Monday, 28 September 2009

58. 10 Songs inspired by a Buckley

I Never Asked To Be Your Mountain - Tim Buckley
Eternal Flame - Joan as Policewoman
Just Like Anyone - Aimee Mann
Grace - King Creosote
You Were Right - Badly Drawn Boy
Memphis Skyline - Rufus Wainwright
Try Not to Think About It - Juliana Hatfield
Memphis - PJ Harvey
Dream Letter - Tim Buckley
Dream Brother - Jeff Buckley

And you could add to that all those average songs since then by British indie bands with high-voiced singers. JJ72? Funnily enough, I have nothing against Coldplay, but when they came out, before I'd heard them, I'd seen them being compared to Jeff Buckley, so was interested. When I first heard Shiver on the radio, I thought I'd just heard the new Shed Seven single. Chris Martin's not a terrible singer, but he's not Jeff Buckley. Buckley was also, I gather, an influence on Thom Yorke's singing of Fake Plastic Trees, which is a Radiohead song I rather like.
Anyway, I suppose everyone's a bit over the Buckleys now, aren't they? They had their time at the turn of the century, when there was a lot of Tim Buckley in the press. I even went to a Tim Buckley tribute concert at the RFH where various middle-ranking British stars paid their respects and did a version of one of his songs.
There was also a tribute album a few years pack, the best of which is, I think, King Creosote's version of Grace (above) which he really reshapes and makes suitable for the human (not superhuman) voice. Grace is my favourite Jeff Buckley song. Even now, it's incredible to listen to, it's his most stunning vocal tour de force, and just such a well-crafted song.
It took a while to realise that I don't particularly like Tim Buckley. His voice and his lyrics are often rather hammy. There are some pretty ones, mind, but i bet Jeff Buckley's version of I Never Asked To Be your Mountain which he sang in New York in the early 90s was the best one ever.
I do, after all, remain a big Jeff Buckley fan. I think Grace is a classic album and I think the next one would have been class too. Strangely, besides Hallelujah, my early favourite Jeff Buckley songs (I, like most people, became a fan after death, though i remember reading about him when he was promoting Grace) were The Sky is a Landfill and Morning Theft on the sketches album.
The story is eerie, i guess, and has been played up that way, with a joint biography drawing parallels between father and son, and the songs they wrote for each other decades apart.
Anyway, i thought it would be naff for me to write about Jeff Buckley (though i suspect there are one or two such atrocities in my past) so i tried to be more vague and just start with the line "sketches of your sweetheart" and go from there. I think, sometimes, though, I find it hard not to stick to a script which I don't want to stick to. This isn't about Jeff Buckley but i wish i could have gone further off-topic.
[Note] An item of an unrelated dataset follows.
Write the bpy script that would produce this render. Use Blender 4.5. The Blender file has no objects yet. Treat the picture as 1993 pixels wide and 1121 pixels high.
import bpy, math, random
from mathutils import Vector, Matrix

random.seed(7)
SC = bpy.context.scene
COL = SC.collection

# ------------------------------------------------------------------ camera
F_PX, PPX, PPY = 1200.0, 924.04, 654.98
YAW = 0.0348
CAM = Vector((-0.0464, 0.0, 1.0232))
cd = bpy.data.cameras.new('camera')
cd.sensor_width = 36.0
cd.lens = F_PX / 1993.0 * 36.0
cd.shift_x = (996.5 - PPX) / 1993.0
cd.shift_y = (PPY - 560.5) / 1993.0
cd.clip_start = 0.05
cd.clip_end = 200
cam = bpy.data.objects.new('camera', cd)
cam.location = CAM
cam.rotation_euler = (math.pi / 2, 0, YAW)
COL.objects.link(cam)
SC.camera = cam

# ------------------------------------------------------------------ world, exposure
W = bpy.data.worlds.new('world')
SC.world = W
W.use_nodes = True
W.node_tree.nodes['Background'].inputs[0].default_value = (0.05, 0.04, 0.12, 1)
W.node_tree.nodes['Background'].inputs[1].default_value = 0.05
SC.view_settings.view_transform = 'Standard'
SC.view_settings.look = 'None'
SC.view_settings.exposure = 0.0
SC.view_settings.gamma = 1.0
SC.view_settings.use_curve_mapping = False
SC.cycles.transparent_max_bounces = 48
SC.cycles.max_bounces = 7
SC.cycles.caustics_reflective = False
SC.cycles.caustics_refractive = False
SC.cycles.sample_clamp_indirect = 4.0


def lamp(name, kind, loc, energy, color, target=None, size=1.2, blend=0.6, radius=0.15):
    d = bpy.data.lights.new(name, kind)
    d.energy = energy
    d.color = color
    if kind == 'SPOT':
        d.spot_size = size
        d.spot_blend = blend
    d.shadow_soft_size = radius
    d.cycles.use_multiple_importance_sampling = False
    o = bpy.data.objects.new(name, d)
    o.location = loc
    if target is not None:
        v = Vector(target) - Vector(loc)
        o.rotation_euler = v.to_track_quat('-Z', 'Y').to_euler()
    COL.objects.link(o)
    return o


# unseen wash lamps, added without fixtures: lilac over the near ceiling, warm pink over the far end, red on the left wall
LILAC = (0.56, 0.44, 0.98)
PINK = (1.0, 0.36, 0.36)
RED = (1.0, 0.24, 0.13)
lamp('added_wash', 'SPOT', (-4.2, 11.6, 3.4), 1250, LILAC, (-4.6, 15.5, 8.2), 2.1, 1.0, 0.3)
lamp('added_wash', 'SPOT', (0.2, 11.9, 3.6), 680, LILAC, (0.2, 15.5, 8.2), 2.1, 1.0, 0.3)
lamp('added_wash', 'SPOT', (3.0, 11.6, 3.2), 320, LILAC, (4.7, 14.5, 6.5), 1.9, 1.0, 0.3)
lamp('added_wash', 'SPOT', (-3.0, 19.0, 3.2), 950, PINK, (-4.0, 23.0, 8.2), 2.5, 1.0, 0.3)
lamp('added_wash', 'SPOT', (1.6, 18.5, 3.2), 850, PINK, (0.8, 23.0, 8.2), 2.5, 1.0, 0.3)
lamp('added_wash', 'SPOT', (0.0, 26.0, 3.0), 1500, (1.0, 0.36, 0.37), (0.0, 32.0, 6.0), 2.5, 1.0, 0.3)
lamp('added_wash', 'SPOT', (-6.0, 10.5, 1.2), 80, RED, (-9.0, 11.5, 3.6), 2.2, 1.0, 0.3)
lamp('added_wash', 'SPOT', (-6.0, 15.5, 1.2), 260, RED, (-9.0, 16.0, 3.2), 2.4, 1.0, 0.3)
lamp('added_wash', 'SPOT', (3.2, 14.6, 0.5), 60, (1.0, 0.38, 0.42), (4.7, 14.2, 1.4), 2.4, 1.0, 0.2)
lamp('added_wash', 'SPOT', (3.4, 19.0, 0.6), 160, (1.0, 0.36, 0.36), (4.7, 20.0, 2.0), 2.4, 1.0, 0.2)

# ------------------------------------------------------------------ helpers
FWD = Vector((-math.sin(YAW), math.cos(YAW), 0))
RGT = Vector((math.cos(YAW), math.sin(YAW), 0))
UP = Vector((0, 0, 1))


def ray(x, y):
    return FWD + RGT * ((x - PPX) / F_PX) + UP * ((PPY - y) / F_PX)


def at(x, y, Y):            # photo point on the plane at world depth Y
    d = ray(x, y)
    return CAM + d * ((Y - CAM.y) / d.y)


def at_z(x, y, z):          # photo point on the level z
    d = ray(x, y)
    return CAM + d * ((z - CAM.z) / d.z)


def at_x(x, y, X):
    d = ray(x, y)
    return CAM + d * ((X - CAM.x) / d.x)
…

"I'm not drowning, I'm waving" I heard you say too often -
drawing too much attention to the clown behind the tears

It's always been too easy to push your own enigma
with weak impersonations of furies, wolves and queens

I can't say I remember I ever heard you howling though
I've learnt it turned from party piece to perceived cri-de-coeur

You won't make me feel guilty - I don't care about history
I'll live with all the hatemail, 'cause i know what I saw

Though I may remain baffled by endless loves engendered
I can applaud your effort to play the part intended

sitting in a strip club lunchtime after lunchtime
and all you could produce were sketches of your sweetheart

This is my fitting tribute - not war cry or confession,
nor trilling imitation of adolescent excesses

If all those tears are genuine there's something I am missing
so I'll keep my snakes well hidden and toast unlived potential.

1 comment:

  1. I think this is great, but doesn't the person addressed by "you" suddenly change between verses five and six? Nice and minimalist though, but maybe I just think that because all the verses are two lines.